Another one of Tokyo’s most notable religious structures is also a worthy addition to our list of its most famous buildings.

The Meiji Shrine is a Shinto shrine that is said to be dedicated to the spirits of Emperor Meiji and his wife, Empress Shōken. The shrine sits in Shibuya, but the actual body of the emperor rests in Fushimi-momoyama,.

The Meiji Shrine began to be constructed in 1915 under the supervision and guidance of Itō Chūta, who was one of the most famous Japanese architects during the 20th century era of Imperial Japan.
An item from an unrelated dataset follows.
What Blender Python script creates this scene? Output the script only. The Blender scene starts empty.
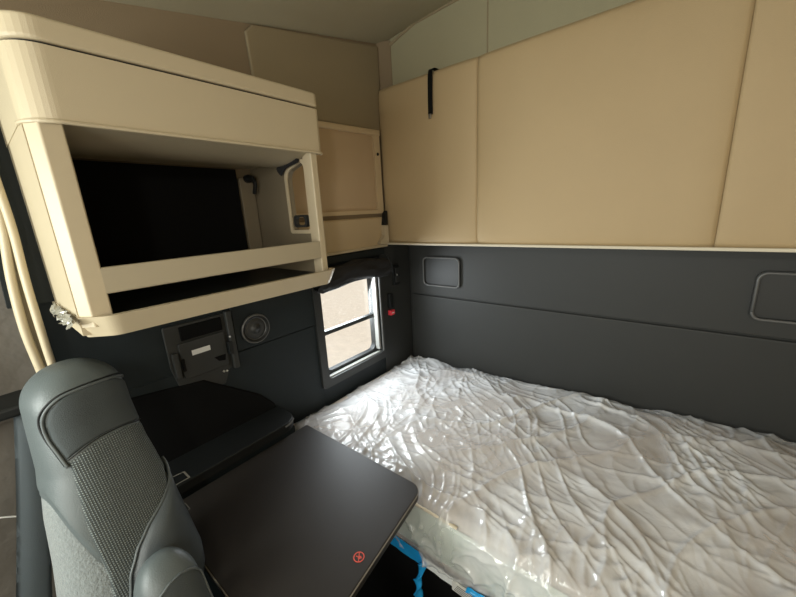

The Meiji Shrine was finished in 1920 and it serves today as a major tourist attraction for those visiting the city, as well as those from various parts of Japan who visit the capital.

10. Asahi Beer Hall

Asahi Beer Hall

Every city has its own special landmarks and the Asahi Beer Hall is most certainly known as one of Tokyo’s most iconic.

The building was designed by French architect Philippe Starck, who is known for his expertise in designing structures to resemble everyday household objects.

The Asahi Beer Hall was specially-designed to resemble a giant beer glass, filled with the golden-brown liquid that the company is famously known for producing.

The building was built in 1989 and is has quickly become one of the most recognizable landmarks within the city of Tokyo due to its distinct coloration.

The building, along with its massive golden flame, which is the company’s logo, often garner the attention of tourists, but the flame has also been comically compared to human excrement by those who reside in Tokyo.